Painting Johnson as Britain’s first Gaullist prime minister would be a stretch, but there is certainly some crossover: nationalist, economically interventionist, focused on national sovereignty and national exceptionalism.

■  Eliot Wilson pointed out this summer that Boris has always been difficult to classify in ideological terms.

■  Speccie political editor James Forsyth wrote in The Times that Boris the Gaullist puts action over ideas. Just before the party conference Forsyth also predicted the PM’s speech would be “in line with his recent Gaullist turn”.

■  QMUL’s Nick Barlow explores the parallels between de Gaulle’s Fifth Republic and Boris’s style of government.

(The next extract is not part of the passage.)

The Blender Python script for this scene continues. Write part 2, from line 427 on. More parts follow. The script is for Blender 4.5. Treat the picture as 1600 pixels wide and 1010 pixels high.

■  Meanwhile Aris Roussinos argues that de Gaulle was always right in vetoing British entry into the EEC, and that true-blue FBPE types should welcome Brexit as advancing the cause of European integration.

■  Dean Godson (New Statesman) says that Defence Secretary Ben Wallace is pursuing “almost Gaullist trajectory for future British policy”.

■  When asked (on GB News) where he sits on the political spectrum, national treasure Peter Hitchens expressed his surprise that the Gaullist combination of “strong defence, patriotism, a strong welfare state, and national independence” isn’t more common in British politics.

■  ‘Bagehot’, the political column in The Economist, put it that the man who rebuilt post-war France has some important lessons for Britain’s prime minister: What Boris could learn from de Gaulle.

■  The American Conservative embarrassingly illustrated a piece on Europe’s Gaullist Revival with a picture of General Kœnig. (Always check the képi — as a brigadier general, de Gaulle only had two stars!)

■  Mike Bird discerned some Anglo-Gaullism in a pile of recent newspaper headlines.

■  As long ago as 2017 — what a world away that was! — Prospect argued in a somewhat rambling piece that the Brexiteers were Britain’s new Gaullists.

■  Honourable mention: Frederick Studemann chides Churchill and dumps de Gaulle, saying Boris should model himself on Bismarck and make for a Prussian Brexit.

But, for all this, when New Labour bigwig John McTernan suggested that Boris is not a Churchill but a de Gaulle, the great Julian Jackson himself pointed out there are still great differences between the PM and le général.

All the same, I’m welcoming our Anglo-Gaullist future with open arms.

Published at 1:30 pm on Saturday 30 October 2021. Categories: Politics Tags: , , , , , , .
Comments

I would have thought a Brigadier General’s kepi would only bear one star.Quelle surprise!Ah well,I’m only a poor simple Kerry boy.

Daniel Herlihy 31 Oct 2021 7:09 pm

Thanks for this collection of De Gaulle-related articles. Alas, the ones in the Financial Times are behind a paywall. I wholeheartedly agree with your endorsements of Fenby’s and Jackson’s biographies. I also like Williams’ book (Williams wrote a splendid biography of Adenauer). Another enjoyable De Gaulle biography is Jean Lacouture’s. I believe it was a three-volume work in France, but, in the UK and US, it was published in two volumes, The Rebel 1890-1944 and The Ruler 1945-1970.